Changer les pratiques agricoles

« Après des décennies de négligence dans le soutien apporté au secteur agricole, il est urgent de sensibiliser les paysans congolais à la protection de l'environnement et de la biodiversité », estime Alain Huart, conseiller technique belge auprès du ministère congolais de l'Agriculture (1). Sa mission ? Tisser des liens entre l'administration et la société civile pour encourager une relance durable de l'agriculture. « La richesse du Congo, ce n'est pas seulement le diamant, l'or et le cuivre, assure-t-il. C'est aussi l'agriculture, rempart efficace contre la pauvreté et meilleur moyen pour le Congo de se libérer de sa dépendance alimentaire extérieure. Il faut néanmoins encadrer les paysans pour qu'ils changent radicalement de pratiques. »

Les rapports des experts internationaux appellent à l'émergence d'une agriculture écologique et diversifiée, qui réponde aux besoins locaux et prévienne les conséquences du réchauffement climatique. Objectifs : protéger le sol de l'érosion, rétablir ou augmenter sa fertilité.



Feux de brousse et cultures sur brûlis

Le défi est immense. « Les savanes du Congo, dans le sud du pays, sont les régions qui comptent le plus de feux de brousse au monde, note Huart. Au Katanga, le gouverneur a dû les interdire. Car ces feux détruisent la couche d'humus. Mais la pression des centres urbains, grands consommateurs de charbon de bois destiné à la cuisine, est très forte. »

De même, en zone forestière - Province Orientale, Equateur, Maniema, nord du Bandundu -, l'agriculture itinérante sur brûlis est une pratique traditionnelle dévastatrice. « Le principe est le suivant, explique le conseiller agricole : le paysan congolais brûle un hectare de bois, y cultive le manioc, les légumes ou la banane pendant trois ans, puis, faute d'engrais, voit chuter brutalement le rendement de la terre. Il part alors ravager un autre coin de forêt, puis un autre encore... Cette itinérance est non seulement néfaste pour l'environnement et la biodiversité de la forêt congolaise, mais elle engendre aussi des corvées pour la femme, obligée d'effectuer de longs déplacements pour transporter l'eau, le manioc. La priorité est de stabiliser le front forestier. Il faut donc sédentariser et encadrer le paysan, pour qu'il intensifie sa production sur des espaces déjà défrichés. »

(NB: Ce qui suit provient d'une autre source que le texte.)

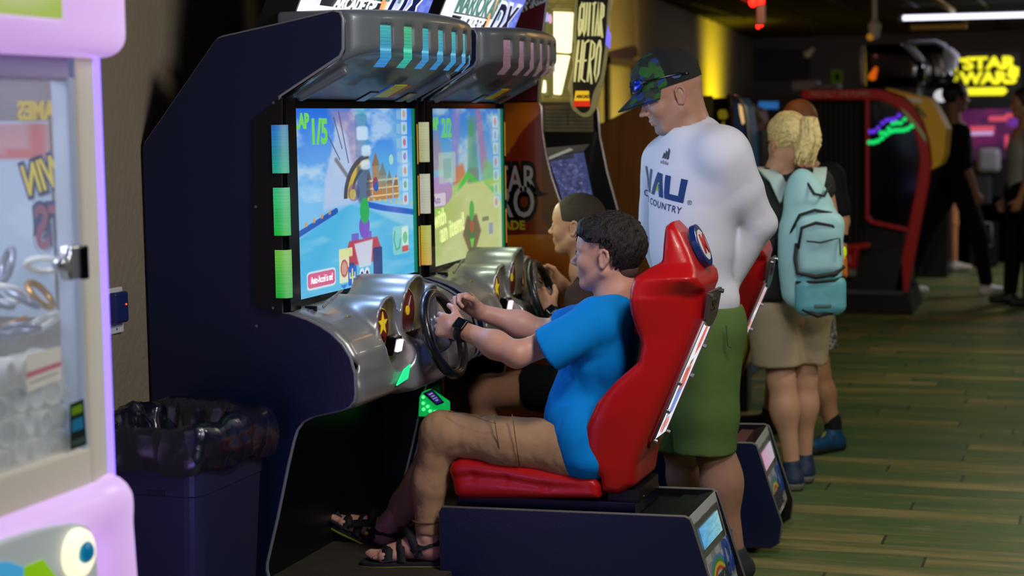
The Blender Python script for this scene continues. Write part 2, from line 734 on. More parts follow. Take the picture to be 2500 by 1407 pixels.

Moins d'arbres, moins de pluie

Quand la forêt disparaît, les précipitations diminuent. L'équilibre climatique du continent tient à la présence de cette énorme éponge qu'est la forêt congolaise. « En Afrique, 80 % des précipitations sont liées à l'évaporation de l'humidité produite par la forêt, précise Huart. A elle seule, la RDC reçoit 40 % de toute la pluie qui tombe sur l'Afrique au sud du Sahara. La sécheresse, conséquence du changement climatique, réduit les capacités de production agricole. »

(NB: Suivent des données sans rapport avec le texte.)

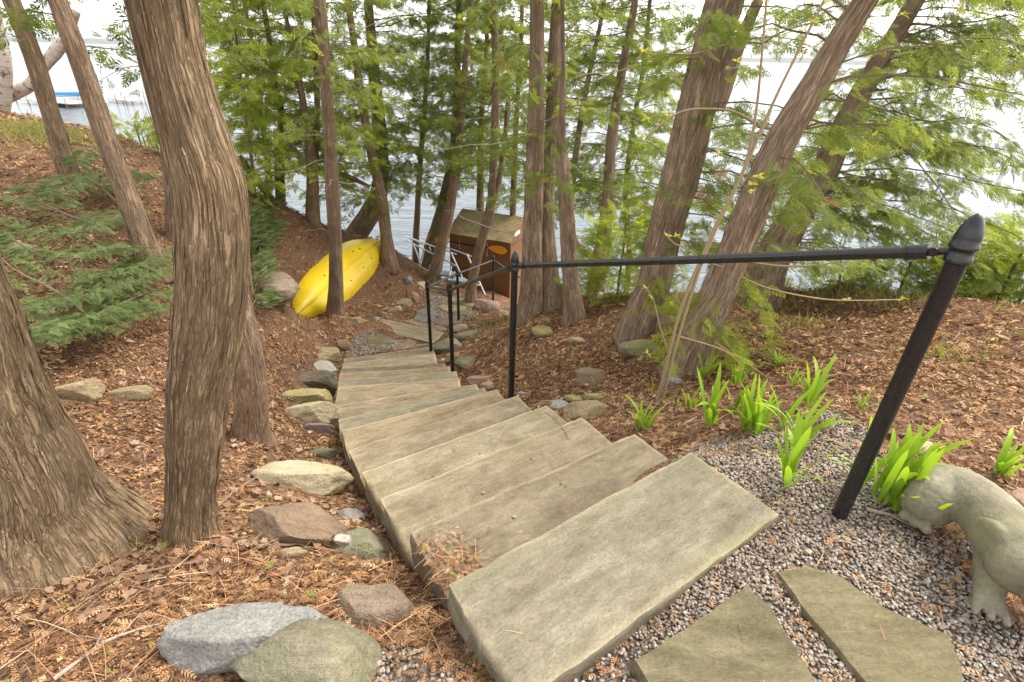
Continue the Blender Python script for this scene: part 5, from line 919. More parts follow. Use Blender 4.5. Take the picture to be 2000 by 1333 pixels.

Deuxième « puits de carbone » au monde, la forêt congolaise suscite, en outre, la convoitise des exploitants forestiers légaux et illégaux. Dès 2002, Kinshasa a décrété un moratoire sur l'octroi de concessions, mais il n'a pas été respecté. En cause, la corruption, les conflits armés et la mauvaise gestion. Pour atteindre les essences prisées, comme le wengé ou le sapelli, les exploitants tracent des routes de plusieurs mètres de largeur, fendant la forêt sur leur passage. Une forêt où vivent des communautés pygmées et où se reproduisent éléphants, singes bonobos, oiseaux... Une fois la concession épuisée, certaines compagnies laissent la forêt en friche, dévastée pour longtemps. D'autres respectent les règles, notamment le label FSC. Il garantit que le bois a été coupé sans préjudice pour les populations locales et que les coupes proviennent de forêts gérées durablement.

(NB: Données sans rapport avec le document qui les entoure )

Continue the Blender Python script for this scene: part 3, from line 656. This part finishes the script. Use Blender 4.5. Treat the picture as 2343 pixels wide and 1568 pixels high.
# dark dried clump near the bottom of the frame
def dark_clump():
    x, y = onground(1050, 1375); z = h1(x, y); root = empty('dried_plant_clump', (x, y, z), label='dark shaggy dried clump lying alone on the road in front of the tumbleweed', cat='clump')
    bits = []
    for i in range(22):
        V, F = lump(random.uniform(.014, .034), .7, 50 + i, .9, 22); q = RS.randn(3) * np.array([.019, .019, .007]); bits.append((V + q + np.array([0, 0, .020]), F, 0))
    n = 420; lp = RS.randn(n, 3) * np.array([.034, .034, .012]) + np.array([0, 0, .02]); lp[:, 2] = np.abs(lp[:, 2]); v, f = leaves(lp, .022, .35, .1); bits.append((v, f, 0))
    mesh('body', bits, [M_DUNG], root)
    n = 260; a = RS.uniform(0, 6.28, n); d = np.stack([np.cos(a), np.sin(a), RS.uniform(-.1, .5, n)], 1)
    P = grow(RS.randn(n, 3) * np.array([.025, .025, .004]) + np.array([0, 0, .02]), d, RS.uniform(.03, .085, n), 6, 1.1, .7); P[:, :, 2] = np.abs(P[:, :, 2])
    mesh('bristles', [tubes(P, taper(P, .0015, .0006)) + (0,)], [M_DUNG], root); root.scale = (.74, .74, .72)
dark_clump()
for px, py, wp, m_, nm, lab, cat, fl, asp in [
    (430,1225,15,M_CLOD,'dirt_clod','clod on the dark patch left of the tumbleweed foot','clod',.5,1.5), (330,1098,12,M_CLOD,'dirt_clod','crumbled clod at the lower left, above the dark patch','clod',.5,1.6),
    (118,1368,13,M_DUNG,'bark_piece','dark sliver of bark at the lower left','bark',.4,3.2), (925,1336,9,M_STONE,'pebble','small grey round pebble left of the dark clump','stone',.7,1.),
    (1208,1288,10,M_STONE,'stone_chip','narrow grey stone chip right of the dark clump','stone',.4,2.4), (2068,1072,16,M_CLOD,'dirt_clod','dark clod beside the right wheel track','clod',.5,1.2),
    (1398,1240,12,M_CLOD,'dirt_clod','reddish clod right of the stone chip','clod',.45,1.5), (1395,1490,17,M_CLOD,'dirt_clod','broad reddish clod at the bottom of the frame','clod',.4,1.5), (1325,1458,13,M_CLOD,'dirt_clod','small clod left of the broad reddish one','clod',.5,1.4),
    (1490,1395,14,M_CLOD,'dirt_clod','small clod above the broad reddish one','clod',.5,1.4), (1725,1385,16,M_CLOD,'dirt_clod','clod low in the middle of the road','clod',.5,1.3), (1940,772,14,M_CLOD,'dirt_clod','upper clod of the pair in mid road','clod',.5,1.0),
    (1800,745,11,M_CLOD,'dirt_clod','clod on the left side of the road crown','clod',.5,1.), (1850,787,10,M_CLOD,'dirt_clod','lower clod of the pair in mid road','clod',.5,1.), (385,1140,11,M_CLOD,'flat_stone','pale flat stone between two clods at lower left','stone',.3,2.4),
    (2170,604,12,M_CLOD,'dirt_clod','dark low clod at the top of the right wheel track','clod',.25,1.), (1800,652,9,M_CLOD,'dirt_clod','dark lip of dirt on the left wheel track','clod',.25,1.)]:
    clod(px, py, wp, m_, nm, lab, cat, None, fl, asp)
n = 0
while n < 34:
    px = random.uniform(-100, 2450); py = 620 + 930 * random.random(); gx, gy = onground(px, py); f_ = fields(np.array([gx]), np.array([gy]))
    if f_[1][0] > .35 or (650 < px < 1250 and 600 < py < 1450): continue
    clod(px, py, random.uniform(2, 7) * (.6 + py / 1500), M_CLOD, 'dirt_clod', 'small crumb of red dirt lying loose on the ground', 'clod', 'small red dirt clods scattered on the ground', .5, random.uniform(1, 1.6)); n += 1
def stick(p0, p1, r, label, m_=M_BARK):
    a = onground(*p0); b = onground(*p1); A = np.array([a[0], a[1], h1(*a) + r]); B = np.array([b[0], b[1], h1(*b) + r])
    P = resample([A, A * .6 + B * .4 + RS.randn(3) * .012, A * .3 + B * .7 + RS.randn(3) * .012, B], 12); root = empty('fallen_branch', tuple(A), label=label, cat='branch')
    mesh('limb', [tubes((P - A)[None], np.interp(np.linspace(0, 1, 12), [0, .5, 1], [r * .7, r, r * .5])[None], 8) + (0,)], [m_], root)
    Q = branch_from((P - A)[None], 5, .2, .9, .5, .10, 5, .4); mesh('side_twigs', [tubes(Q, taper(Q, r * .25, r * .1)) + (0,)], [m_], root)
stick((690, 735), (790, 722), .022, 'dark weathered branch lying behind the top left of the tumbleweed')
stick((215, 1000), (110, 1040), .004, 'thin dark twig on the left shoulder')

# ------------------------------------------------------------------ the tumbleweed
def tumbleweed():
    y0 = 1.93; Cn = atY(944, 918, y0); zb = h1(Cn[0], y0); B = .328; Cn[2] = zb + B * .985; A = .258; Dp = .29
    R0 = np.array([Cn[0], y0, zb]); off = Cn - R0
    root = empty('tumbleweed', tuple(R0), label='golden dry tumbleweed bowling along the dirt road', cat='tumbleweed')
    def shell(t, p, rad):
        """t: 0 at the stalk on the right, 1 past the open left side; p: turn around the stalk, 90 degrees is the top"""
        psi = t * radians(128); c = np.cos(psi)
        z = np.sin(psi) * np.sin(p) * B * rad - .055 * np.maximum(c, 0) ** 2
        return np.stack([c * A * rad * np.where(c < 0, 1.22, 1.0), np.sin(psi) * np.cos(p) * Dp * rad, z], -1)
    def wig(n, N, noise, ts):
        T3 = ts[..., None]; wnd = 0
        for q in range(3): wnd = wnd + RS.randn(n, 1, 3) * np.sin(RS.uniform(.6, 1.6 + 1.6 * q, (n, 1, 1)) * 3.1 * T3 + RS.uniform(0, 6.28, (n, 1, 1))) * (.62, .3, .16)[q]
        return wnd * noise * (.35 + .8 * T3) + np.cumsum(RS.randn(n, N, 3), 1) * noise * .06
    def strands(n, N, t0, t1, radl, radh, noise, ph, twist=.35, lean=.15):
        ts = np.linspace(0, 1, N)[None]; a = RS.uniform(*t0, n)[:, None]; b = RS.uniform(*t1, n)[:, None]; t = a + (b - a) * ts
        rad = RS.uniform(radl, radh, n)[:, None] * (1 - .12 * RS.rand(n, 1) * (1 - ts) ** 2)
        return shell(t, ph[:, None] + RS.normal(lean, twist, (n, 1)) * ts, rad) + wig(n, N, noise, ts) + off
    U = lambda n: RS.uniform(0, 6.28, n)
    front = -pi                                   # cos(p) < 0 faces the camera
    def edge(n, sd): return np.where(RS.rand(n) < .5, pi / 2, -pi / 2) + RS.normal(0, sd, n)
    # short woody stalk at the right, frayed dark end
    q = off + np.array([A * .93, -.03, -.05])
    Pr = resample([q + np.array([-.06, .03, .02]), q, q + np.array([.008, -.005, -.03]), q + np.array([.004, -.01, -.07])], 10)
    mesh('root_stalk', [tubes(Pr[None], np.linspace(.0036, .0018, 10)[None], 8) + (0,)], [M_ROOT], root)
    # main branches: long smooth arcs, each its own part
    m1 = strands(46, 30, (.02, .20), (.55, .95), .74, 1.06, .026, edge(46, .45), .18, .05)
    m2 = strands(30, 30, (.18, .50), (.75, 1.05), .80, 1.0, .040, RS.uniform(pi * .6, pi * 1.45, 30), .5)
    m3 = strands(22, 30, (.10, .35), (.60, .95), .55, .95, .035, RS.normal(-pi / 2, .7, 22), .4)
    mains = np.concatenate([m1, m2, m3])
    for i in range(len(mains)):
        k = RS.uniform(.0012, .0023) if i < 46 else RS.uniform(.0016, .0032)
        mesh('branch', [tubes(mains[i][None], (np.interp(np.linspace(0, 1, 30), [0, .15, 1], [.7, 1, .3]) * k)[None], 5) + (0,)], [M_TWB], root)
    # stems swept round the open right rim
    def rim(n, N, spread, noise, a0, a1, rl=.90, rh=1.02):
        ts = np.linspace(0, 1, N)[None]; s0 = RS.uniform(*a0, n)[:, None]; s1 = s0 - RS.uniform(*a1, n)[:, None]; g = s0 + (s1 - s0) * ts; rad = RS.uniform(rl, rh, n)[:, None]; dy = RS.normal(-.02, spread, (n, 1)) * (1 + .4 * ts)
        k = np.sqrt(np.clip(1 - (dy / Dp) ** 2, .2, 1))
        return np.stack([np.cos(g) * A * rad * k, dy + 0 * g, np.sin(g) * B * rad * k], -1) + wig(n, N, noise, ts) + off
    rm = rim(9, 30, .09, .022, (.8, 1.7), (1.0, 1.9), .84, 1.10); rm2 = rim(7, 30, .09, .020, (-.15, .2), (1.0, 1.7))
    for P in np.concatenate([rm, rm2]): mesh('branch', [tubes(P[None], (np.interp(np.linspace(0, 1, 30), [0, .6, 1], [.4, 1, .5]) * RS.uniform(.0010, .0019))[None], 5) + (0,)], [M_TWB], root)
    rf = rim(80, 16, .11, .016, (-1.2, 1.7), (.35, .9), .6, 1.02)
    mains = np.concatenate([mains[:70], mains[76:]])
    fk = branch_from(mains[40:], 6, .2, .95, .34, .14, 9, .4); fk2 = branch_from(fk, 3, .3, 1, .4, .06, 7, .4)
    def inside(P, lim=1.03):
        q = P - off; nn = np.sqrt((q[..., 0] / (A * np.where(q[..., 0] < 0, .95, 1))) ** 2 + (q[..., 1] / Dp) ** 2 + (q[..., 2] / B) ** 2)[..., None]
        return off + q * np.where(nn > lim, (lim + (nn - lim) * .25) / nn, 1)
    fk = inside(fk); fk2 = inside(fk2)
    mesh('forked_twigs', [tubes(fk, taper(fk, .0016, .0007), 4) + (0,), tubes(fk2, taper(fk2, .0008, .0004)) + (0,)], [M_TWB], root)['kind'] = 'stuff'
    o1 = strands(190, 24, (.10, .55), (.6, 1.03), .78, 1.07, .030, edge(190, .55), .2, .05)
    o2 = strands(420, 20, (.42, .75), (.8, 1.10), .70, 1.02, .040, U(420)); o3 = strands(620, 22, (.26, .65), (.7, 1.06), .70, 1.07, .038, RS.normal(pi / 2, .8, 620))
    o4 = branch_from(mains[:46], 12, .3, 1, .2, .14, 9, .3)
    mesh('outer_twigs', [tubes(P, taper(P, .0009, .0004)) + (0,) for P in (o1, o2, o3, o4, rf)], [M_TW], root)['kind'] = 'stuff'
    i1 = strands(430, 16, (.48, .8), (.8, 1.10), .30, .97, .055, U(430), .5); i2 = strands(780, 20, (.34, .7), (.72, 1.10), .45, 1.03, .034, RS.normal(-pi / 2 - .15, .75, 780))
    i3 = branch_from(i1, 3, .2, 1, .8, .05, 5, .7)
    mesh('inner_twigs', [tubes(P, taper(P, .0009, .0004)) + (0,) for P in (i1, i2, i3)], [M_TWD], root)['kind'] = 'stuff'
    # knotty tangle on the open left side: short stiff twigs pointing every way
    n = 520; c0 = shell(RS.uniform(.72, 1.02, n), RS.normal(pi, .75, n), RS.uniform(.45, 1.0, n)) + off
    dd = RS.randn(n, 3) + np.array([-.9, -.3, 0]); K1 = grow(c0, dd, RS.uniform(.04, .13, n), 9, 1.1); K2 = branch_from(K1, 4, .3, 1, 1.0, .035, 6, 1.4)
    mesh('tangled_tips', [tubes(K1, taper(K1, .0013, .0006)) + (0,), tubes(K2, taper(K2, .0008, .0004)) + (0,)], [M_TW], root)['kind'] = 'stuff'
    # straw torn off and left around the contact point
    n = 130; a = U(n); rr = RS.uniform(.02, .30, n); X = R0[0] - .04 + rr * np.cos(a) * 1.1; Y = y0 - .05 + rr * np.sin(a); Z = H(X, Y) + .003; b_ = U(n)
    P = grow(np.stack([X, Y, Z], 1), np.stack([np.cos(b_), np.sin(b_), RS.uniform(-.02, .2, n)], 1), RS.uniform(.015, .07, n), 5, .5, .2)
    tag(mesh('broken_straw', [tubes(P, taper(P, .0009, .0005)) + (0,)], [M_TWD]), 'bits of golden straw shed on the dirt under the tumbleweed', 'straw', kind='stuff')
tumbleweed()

Sauvegarder la forêt ou désenclaver le pays ?

« Le taux de déforestation est cinq fois moindre au Congo qu'en Amazonie, tempère Alain Huart. Car le pays est enclavé et le débit de sortie des grumes par le port de Matadi est relativement faible. La construction de routes, prévue par la Chine et les bailleurs de fonds internationaux, risque toutefois de changer la donne. Cela dit, sans désenclavement, pas de développement du pays ! »

Ce dilemme préoccupe la Belgique. L'un des axes phares de la coopération belge au Congo est précisément la construction de routes, de ponts et de bacs. « Les premières marchandises transportées sur les routes du Congo sont le bois et le charbon de bois, constate le député CDH Georges Dallemagne. Lorsqu'on rouvre les routes, on aggrave la situation, allant parfois jusqu'à une déforestation définitive. »

Charles Michel, ministre MR de la Coopération, reconnaît que le désenclavement « permet à certains malintentionnés de gérer illégalement les ressources en bois ». Mais il juge les travaux en cours indispensables au décollage du secteur agricole. Seule solution, selon lui, pour la coopération bilatérale, « envisager avec les autorités nationales et provinciales congolaises des programmes de reboisement ». Serait-il donc déjà trop tard pour préserver la forêt primaire ?

(1) Alain Huart vient de publier, en collaboration avec Chantal Tombu, Congo, les 4 trésors (Editions Weyrich Africa), un nouvel ouvrage sur les richesses naturelles du pays. Source : OLIVIER ROGEAU. Le Vif L’Express, 25 juin 2010.